By Mark Leiser, Research Fellow

December 4, 2013 | 3 min read

Website blocking started here in the UK with the decision to limit users’ access to Newzbin, a site linking to infringing material. Then the high court, empowered by section 97A of the Copyright Patent and Designs Act, took action by ordering the six largest internet service providers (ISPs) to block access to popular file-sharing site The Pirate Bay.

Now the French high court court has upped the stakes again by not only demanding French ISPs block access to 16 video file-sharing sites including fifostream and dpstream, but also ordering Google to remove the links from its search engine.

The unprecedented move highlights Google’s role as a gatekeeper.

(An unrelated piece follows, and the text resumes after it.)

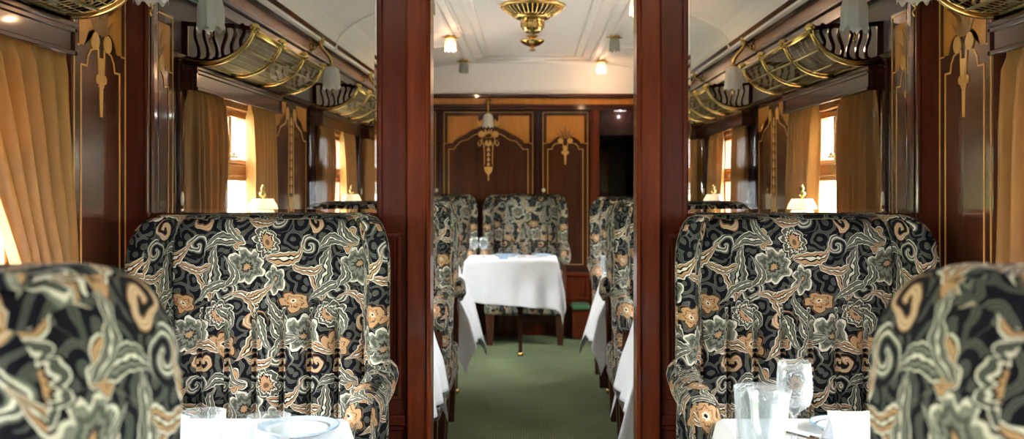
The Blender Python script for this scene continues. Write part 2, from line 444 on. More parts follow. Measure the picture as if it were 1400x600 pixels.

Dr Emily Laidlaw of the University of East Anglia refers to such gatekeepers as “communication technologies that enable or disable participation in discourse online are privately-owned”. As owners of the infrastructure and intelligence that make up the net, they are “gatekeepers to our digital democratic experience," Laidlaw says.

The effect of the order will make all 16 of the sites that the court ruled as participating in the “distribution of works without consent of their creators" likely disappear and be invisible to anyone who tries to search for or gain access to them while in France. When a user searches for the domains on Google, the search engine giant will not be allowed to return links to the file-sharing sites.

In a statement, the groups representing the rights holders said the ruling "recognised the merits of the approach [of] forcing ISPs and search engines to cooperate with right holders in the protection of the law of literary and artistic property on the internet".

Google expressed disappointment with the judgement.

"We are committed to helping content owners fight piracy across Google's tools, and we will continue to work with them so that they can make the best use of our state of the art copyright protection tools," the company said in a statement.

Despite the ruling, the film distribution studios who raised the action didn't get their own way across the board. The complainers had demanded that the search engines and ISPs foot the bill of the blocking and censorship, but the court decided otherwise.

“The cost of the measures ordered cannot be charged to the defendants who are required to implement them,” the decision reads.

Google, Microsoft, Yahoo and the ISPs in question have two weeks to block the video streaming sites.